## Data provided
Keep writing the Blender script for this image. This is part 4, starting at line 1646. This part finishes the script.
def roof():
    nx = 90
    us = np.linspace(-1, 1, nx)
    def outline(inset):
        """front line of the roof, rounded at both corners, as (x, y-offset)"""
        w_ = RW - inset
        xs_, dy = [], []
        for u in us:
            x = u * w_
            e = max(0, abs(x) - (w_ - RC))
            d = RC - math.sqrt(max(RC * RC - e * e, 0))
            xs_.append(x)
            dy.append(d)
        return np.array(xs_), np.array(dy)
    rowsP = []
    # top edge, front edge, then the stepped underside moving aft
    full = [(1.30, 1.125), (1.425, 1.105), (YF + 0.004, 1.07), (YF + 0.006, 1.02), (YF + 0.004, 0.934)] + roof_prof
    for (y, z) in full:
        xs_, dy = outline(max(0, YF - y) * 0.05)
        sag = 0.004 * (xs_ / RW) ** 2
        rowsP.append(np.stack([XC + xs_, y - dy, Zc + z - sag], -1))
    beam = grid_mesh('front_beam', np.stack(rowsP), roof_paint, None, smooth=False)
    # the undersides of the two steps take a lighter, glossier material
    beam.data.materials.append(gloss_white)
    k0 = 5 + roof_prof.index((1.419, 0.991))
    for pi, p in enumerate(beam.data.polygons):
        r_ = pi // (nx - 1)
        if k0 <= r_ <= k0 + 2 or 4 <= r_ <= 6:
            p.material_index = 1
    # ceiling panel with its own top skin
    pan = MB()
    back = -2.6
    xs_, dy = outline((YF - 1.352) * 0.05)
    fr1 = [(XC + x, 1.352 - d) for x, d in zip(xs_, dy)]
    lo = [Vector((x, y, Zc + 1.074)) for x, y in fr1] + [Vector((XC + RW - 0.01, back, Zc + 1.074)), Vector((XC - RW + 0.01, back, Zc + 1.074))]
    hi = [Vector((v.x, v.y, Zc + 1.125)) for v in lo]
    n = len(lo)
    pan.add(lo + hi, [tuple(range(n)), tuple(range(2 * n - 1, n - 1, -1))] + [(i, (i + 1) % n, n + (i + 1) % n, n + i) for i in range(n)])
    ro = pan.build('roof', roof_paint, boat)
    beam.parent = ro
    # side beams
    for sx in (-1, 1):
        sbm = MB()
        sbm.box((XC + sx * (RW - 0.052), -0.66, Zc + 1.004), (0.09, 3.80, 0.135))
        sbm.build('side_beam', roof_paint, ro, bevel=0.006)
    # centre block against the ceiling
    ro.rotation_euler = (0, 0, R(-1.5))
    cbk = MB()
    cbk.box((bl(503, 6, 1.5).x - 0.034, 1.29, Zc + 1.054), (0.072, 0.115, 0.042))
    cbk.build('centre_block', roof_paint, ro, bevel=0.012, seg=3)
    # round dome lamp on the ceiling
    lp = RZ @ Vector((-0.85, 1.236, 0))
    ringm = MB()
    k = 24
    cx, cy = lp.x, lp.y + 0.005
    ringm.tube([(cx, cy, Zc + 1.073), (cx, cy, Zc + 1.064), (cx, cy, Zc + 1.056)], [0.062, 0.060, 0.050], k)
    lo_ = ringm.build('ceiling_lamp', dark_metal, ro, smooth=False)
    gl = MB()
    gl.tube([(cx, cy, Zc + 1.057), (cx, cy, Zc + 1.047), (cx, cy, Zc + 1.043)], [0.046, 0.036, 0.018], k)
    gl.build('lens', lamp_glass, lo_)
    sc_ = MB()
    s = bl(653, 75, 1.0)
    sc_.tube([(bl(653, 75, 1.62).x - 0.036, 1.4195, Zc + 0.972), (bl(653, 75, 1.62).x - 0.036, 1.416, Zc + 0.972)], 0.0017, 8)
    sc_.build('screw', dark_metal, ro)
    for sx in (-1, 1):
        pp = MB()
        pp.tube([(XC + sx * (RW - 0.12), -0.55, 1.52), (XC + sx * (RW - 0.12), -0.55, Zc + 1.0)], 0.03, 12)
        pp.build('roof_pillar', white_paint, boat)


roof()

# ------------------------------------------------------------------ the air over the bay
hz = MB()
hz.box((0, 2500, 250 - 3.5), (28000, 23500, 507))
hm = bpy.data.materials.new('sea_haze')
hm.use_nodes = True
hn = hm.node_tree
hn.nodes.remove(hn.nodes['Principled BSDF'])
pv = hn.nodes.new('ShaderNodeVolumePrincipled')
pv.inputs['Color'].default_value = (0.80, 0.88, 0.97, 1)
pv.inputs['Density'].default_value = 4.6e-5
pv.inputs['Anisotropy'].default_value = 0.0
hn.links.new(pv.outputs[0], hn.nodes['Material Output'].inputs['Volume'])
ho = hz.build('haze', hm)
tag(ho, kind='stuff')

## Set exercise
From the listing above, reproduce all the lines exactly.

## Reply to the exercise
Keep writing the Blender script for this image. This is part 4, starting at line 1646. This part finishes the script.
def roof():
    nx = 90
    us = np.linspace(-1, 1, nx)
    def outline(inset):
        """front line of the roof, rounded at both corners, as (x, y-offset)"""
        w_ = RW - inset
        xs_, dy = [], []
        for u in us:
            x = u * w_
            e = max(0, abs(x) - (w_ - RC))
            d = RC - math.sqrt(max(RC * RC - e * e, 0))
            xs_.append(x)
            dy.append(d)
        return np.array(xs_), np.array(dy)
    rowsP = []
    # top edge, front edge, then the stepped underside moving aft
    full = [(1.30, 1.125), (1.425, 1.105), (YF + 0.004, 1.07), (YF + 0.006, 1.02), (YF + 0.004, 0.934)] + roof_prof
    for (y, z) in full:
        xs_, dy = outline(max(0, YF - y) * 0.05)
        sag = 0.004 * (xs_ / RW) ** 2
        rowsP.append(np.stack([XC + xs_, y - dy, Zc + z - sag], -1))
    beam = grid_mesh('front_beam', np.stack(rowsP), roof_paint, None, smooth=False)
    # the undersides of the two steps take a lighter, glossier material
    beam.data.materials.append(gloss_white)
    k0 = 5 + roof_prof.index((1.419, 0.991))
    for pi, p in enumerate(beam.data.polygons):
        r_ = pi // (nx - 1)
        if k0 <= r_ <= k0 + 2 or 4 <= r_ <= 6:
            p.material_index = 1
    # ceiling panel with its own top skin
    pan = MB()
    back = -2.6
    xs_, dy = outline((YF - 1.352) * 0.05)
    fr1 = [(XC + x, 1.352 - d) for x, d in zip(xs_, dy)]
    lo = [Vector((x, y, Zc + 1.074)) for x, y in fr1] + [Vector((XC + RW - 0.01, back, Zc + 1.074)), Vector((XC - RW + 0.01, back, Zc + 1.074))]
    hi = [Vector((v.x, v.y, Zc + 1.125)) for v in lo]
    n = len(lo)
    pan.add(lo + hi, [tuple(range(n)), tuple(range(2 * n - 1, n - 1, -1))] + [(i, (i + 1) % n, n + (i + 1) % n, n + i) for i in range(n)])
    ro = pan.build('roof', roof_paint, boat)
    beam.parent = ro
    # side beams
    for sx in (-1, 1):
        sbm = MB()
        sbm.box((XC + sx * (RW - 0.052), -0.66, Zc + 1.004), (0.09, 3.80, 0.135))
        sbm.build('side_beam', roof_paint, ro, bevel=0.006)
    # centre block against the ceiling
    ro.rotation_euler = (0, 0, R(-1.5))
    cbk = MB()
    cbk.box((bl(503, 6, 1.5).x - 0.034, 1.29, Zc + 1.054), (0.072, 0.115, 0.042))
    cbk.build('centre_block', roof_paint, ro, bevel=0.012, seg=3)
    # round dome lamp on the ceiling
    lp = RZ @ Vector((-0.85, 1.236, 0))
    ringm = MB()
    k = 24
    cx, cy = lp.x, lp.y + 0.005
    ringm.tube([(cx, cy, Zc + 1.073), (cx, cy, Zc + 1.064), (cx, cy, Zc + 1.056)], [0.062, 0.060, 0.050], k)
    lo_ = ringm.build('ceiling_lamp', dark_metal, ro, smooth=False)
    gl = MB()
    gl.tube([(cx, cy, Zc + 1.057), (cx, cy, Zc + 1.047), (cx, cy, Zc + 1.043)], [0.046, 0.036, 0.018], k)
    gl.build('lens', lamp_glass, lo_)
    sc_ = MB()
    s = bl(653, 75, 1.0)
    sc_.tube([(bl(653, 75, 1.62).x - 0.036, 1.4195, Zc + 0.972), (bl(653, 75, 1.62).x - 0.036, 1.416, Zc + 0.972)], 0.0017, 8)
    sc_.build('screw', dark_metal, ro)
    for sx in (-1, 1):
        pp = MB()
        pp.tube([(XC + sx * (RW - 0.12), -0.55, 1.52), (XC + sx * (RW - 0.12), -0.55, Zc + 1.0)], 0.03, 12)
        pp.build('roof_pillar', white_paint, boat)


roof()

# ------------------------------------------------------------------ the air over the bay
hz = MB()
hz.box((0, 2500, 250 - 3.5), (28000, 23500, 507))
hm = bpy.data.materials.new('sea_haze')
hm.use_nodes = True
hn = hm.node_tree
hn.nodes.remove(hn.nodes['Principled BSDF'])
pv = hn.nodes.new('ShaderNodeVolumePrincipled')
pv.inputs['Color'].default_value = (0.80, 0.88, 0.97, 1)
pv.inputs['Density'].default_value = 4.6e-5
pv.inputs['Anisotropy'].default_value = 0.0
hn.links.new(pv.outputs[0], hn.nodes['Material Output'].inputs['Volume'])
ho = hz.build('haze', hm)
tag(ho, kind='stuff')